PA Liquor Control Board v. WCAB (Kochanowicz); 760 C.D. 2010; filed December 30, 2014; Judge Cohn Jubelirer

Court reverses prior decision and holds that robbery of a liquor store clerk at gunpoint was an abnormal working condition and a compensable psychiatric injury.

The Workers’ Compensation Judge granted the claim petition, concluding that the claimant met his burden of proving that he was subjected to abnormal working conditions when he was robbed at gunpoint while working for a liquor store. The Workers’ Compensation Appeal Board affirmed. However, the Commonwealth Court reversed (See, PA Liquor Control v. WCAB (Kochanowicz), 29 A.3rd 105 (Pa. Cmwlth. 2011)), noting that the employer gave the claimant training specifically related to robberies and theft, and that there was evidence of the frequency of robberies in the employer’s stores. The court concluded that the claimant could have anticipated being robbed at gunpoint at work and that this was a normal condition of his employment.
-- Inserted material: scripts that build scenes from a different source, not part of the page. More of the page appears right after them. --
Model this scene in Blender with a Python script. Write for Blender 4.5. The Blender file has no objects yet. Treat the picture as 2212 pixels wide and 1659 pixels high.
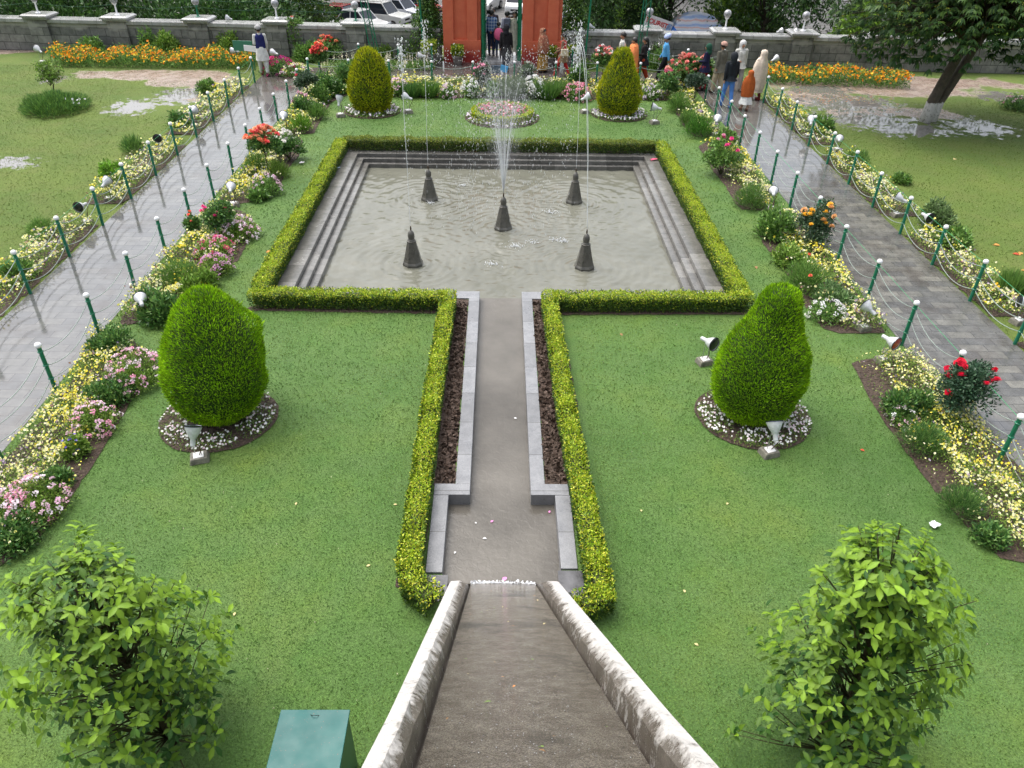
import bpy, bmesh, math, random
import numpy as np
from math import sin, cos, pi, radians as rad
from mathutils import Vector, Matrix
rng = np.random.default_rng(7); random.seed(7)
sc = bpy.context.scene
COL = sc.collection
# ------------------------------------------------------------------ camera
H = 7.0
PIT, YAW, ROLL = .614, .0228, .0198
CAM = np.array([-.0082*H, 0, H]); FOC = .7377*2212
Fv = np.array([sin(YAW)*cos(PIT), cos(YAW)*cos(PIT), -sin(PIT)])
R0 = np.array([cos(YAW), -sin(YAW), 0]); U0 = np.cross(R0, Fv)
Rv = R0*cos(ROLL)+U0*sin(ROLL); Uv = -R0*sin(ROLL)+U0*cos(ROLL)
cd = bpy.data.cameras.new('camera'); cam = bpy.data.objects.new('camera', cd); COL.objects.link(cam)
cd.sensor_width = 36; cd.lens = .7377*36; cd.clip_end = 2000; cd.clip_start = .05
M = Matrix(((Rv[0], Uv[0], -Fv[0], CAM[0]), (Rv[1], Uv[1], -Fv[1], CAM[1]), (Rv[2], Uv[2], -Fv[2], CAM[2]), (0, 0, 0, 1)))
cam.matrix_world = M; sc.camera = cam

def G(x, y, z=0.):
    "point at height z seen at (x, y) of a 2212 px wide survey picture"
    d = Fv*FOC+Rv*(x-1106)-Uv*(y-829.5)
    t = (z-H)/d[2]
    return CAM+d*t
def G2(x, y, z=0.):
    p = G(x, y, z); return float(p[0]), float(p[1])
def ZH(py, X, Y):
    "height at which (X, Y) is seen on row py"
    v = (py-829.5)/FOC; d0 = np.array([X, Y, 0])-CAM
    return float((-(d0@Uv)-v*(d0@Fv))/(v*Fv[2]+Uv[2]))

# ------------------------------------------------------------------ materials
MATS = {}
def mat(name, fn=None, color=(.5, .5, .5), rough=.6, spec=.5, metal=0., bump=0., bscale=40., var=0., vscale=6., alpha=1., coat=0.):
    if name in MATS: return MATS[name]
    m = bpy.data.materials.new(name); m.use_nodes = True; MATS[name] = m
    nt = m.node_tree; b = nt.nodes['Principled BSDF']
    b.inputs['Base Color'].default_value = (*color, 1); b.inputs['Roughness'].default_value = rough
    b.inputs['Specular IOR Level'].default_value = spec; b.inputs['Metallic'].default_value = metal
    b.inputs['Alpha'].default_value = alpha; b.inputs['Coat Weight'].default_value = coat
    N = NT(nt, b)
    if fn: fn(N)
    else:
        if var:
            n = N.noise(vscale, 4)
            b_ = N.ramp(n, [(.3, tuple(c*(1-var) for c in color)), (.7, tuple(min(1, c*(1+var)) for c in color))])
            N.link(b_, b.inputs['Base Color'])
        if bump: N.bump(N.noise(bscale, 5), bump)
    return m
class NT:
    def __init__(s, nt, b): s.nt = nt; s.b = b; s.tc = None
    def new(s, t, **k):
        n = s.nt.nodes.new(t)
        for a, v in k.items(): setattr(n, a, v)
        return n
    def link(s, a, b): s.nt.links.new(a, b)
    def co(s):
        if not s.tc: s.tc = s.new('ShaderNodeTexCoord')
        return s.tc.outputs['Object']
    def mapping(s, scale=(1, 1, 1), rot=(0, 0, 0), loc=(0, 0, 0)):
        m = s.new('ShaderNodeMapping'); s.link(s.co(), m.inputs['Vector'])
        m.inputs['Scale'].default_value = scale; m.inputs['Rotation'].default_value = rot; m.inputs['Location'].default_value = loc
        return m.outputs[0]
    def noise(s, scale, detail=4, rough=.55, vec=None, dist=0.):
        n = s.new('ShaderNodeTexNoise'); s.link(vec or s.co(), n.inputs['Vector'])
        n.inputs['Scale'].default_value = scale; n.inputs['Detail'].default_value = detail
        n.inputs['Roughness'].default_value = rough; n.inputs['Distortion'].default_value = dist
        return n.outputs['Fac']
    def vor(s, scale, vec=None, out='Distance', feat='F1'):
        n = s.new('ShaderNodeTexVoronoi', feature=feat); s.link(vec or s.co(), n.inputs['Vector'])
        n.inputs['Scale'].default_value = scale; return n.outputs[out]
    def ramp(s, fac, stops, interp='LINEAR'):
        r = s.new('ShaderNodeValToRGB'); r.color_ramp.interpolation = interp; e = r.color_ramp.elements
        while len(e) < len(stops): e.new(.5)
        for i, (p, c) in enumerate(stops):
            e[i].position = p; e[i].color = (*c, 1) if hasattr(c, '__len__') else (c, c, c, 1)
        s.link(fac, r.inputs[0]); return r.outputs[0]
    def mix(s, fac, a, b, mode='MIX'):
        n = s.new('ShaderNodeMix', data_type='RGBA', blend_type=mode)
        for v, i in ((fac, 0), (a, 6), (b, 7)):
            if hasattr(v, 'is_linked'): s.link(v, n.inputs[i])
            else: n.inputs[i].default_value = v if i == 0 else ((*v, 1) if hasattr(v, '__len__') else (v, v, v, 1))
        return n.outputs[2]
    def math(s, op, a, b=0., c=0.):
        n = s.new('ShaderNodeMath', operation=op)
        for i, v in enumerate((a, b, c)):
            if hasattr(v, 'is_linked'): s.link(v, n.inputs[i])
            else: n.inputs[i].default_value = v
        return n.outputs[0]
    def xyz(s):
        n = s.new('ShaderNodeSeparateXYZ'); s.link(s.co(), n.inputs[0]); return n.outputs
    def bump(s, h, strength=.3, dist=.02):
        n = s.new('ShaderNodeBump'); n.inputs['Strength'].default_value = strength; n.inputs['Distance'].default_value = dist
        s.link(h, n.inputs['Height']); s.link(n.outputs[0], s.b.inputs['Normal']); return n
    def color(s, c): s.link(c, s.b.inputs['Base Color'])
    def rough(s, c): s.link(c, s.b.inputs['Roughness'])

def leafy(trans=.3):
    def f(N):
        a = N.new('ShaderNodeVertexColor', layer_name='Col'); N.color(a.outputs[0])
        out = N.nt.nodes['Material Output']; t = N.new('ShaderNodeBsdfTranslucent'); N.link(a.outputs[0], t.inputs[0])
        m = N.new('ShaderNodeMixShader'); m.inputs[0].default_value = trans
        N.link(N.b.outputs[0], m.inputs[1]); N.link(t.outputs[0], m.inputs[2]); N.link(m.outputs[0], out.inputs[0])
    return f
def M_leaf(): return mat('foliage', leafy(.25), rough=.42, spec=.45)
def M_matte(): return mat('foliage_matte', leafy(.2), rough=.65, spec=.25)
def M_petal(): return mat('petal', leafy(.3), rough=.6, spec=.25)

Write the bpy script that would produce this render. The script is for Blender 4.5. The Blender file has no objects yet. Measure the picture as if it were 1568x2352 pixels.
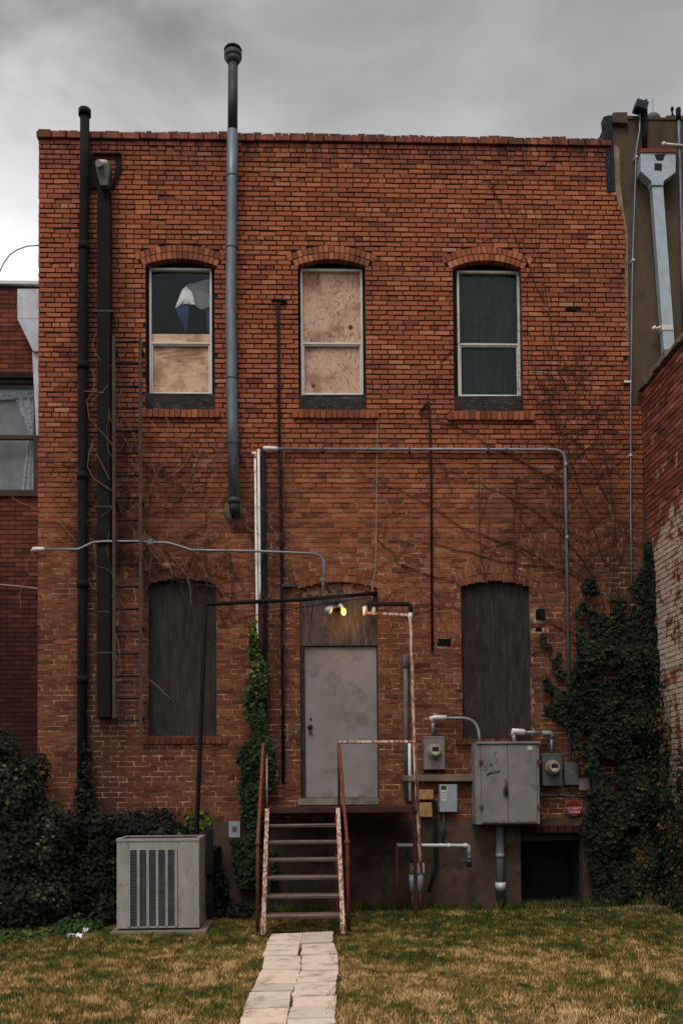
import bpy, math, random
import numpy as np
from mathutils import Vector, Matrix, Euler
R = math.radians
random.seed(7)
rng = np.random.default_rng(7)
sc = bpy.context.scene
COL = sc.collection

# ---------------------------------------------------------------- camera
FPX, UW, UH = 2287.0, 1568.0, 2352.0
PITCH, YAW, ROLL = R(2.0), R(-2.1), R(-0.5)
cam_d = bpy.data.cameras.new('camera'); cam = bpy.data.objects.new('camera', cam_d); COL.objects.link(cam)
cam_d.sensor_fit = 'HORIZONTAL'; cam_d.sensor_width = 24.0; cam_d.lens = FPX / UW * 24.0
SHX, SHY = 0.0, (629 - FPX * math.tan(PITCH)) / UW
cam_d.shift_x = SHX; cam_d.shift_y = SHY
cam_d.clip_start = 0.1; cam_d.clip_end = 3000
CL = Vector((0, -13.3, 1.6))
CM = (Matrix.Rotation(YAW, 3, 'Z') @ Matrix.Rotation(math.pi / 2 + PITCH, 3, 'X') @ Matrix.Rotation(ROLL, 3, 'Z'))
cam.location = CL; cam.rotation_euler = CM.to_euler()
sc.camera = cam
SHY_SIGN = 1

def ray(u, v):
    return CM @ Vector(((u - UW / 2) / FPX + SHX * UW / FPX, (UH / 2 - v) / FPX + SHY * UW / FPX, -1.0))
def P(u, v, y=0.0):                 # a measured spot of the photograph on the wall plane at depth y
    d = ray(u, v); t = (y - CL.y) / d.y
    return CL + d * t
def G(u, v, z=0.0):
    d = ray(u, v); t = (z - CL.z) / d.z
    return CL + d * t
def X(u, v0, v1=None, y=0.0):
    if v1 is None: v1 = v0
    return 0.5 * (P(u, v0, y).x + P(u, v1, y).x)
def Z(v, u=784, y=0.0): return P(u, v, y).z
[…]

The Pennsylvania Supreme Court granted the claimant’s appeal of this decision. On remand, the Commonwealth Court held that the Judge’s decision described a singular, extraordinary event occurring during the claimant’s work shift that caused his Post-Traumatic Stress Disorder, which supported the Judge’s legal conclusion that the specific armed robbery was not a normal working condition. In reversing themselves, the court was guided by the Supreme Court’s decision in Payes v. WCAB (Commonwealth of Pennsylvania State Police), 79 A.3d 543 (PA 2013), in which the Court held that psychiatric injury cases are “highly fact sensitive” and that the abnormal working conditions analysis does not end when it is established that a claimant generically belongs to a profession that involves a certain level of stress.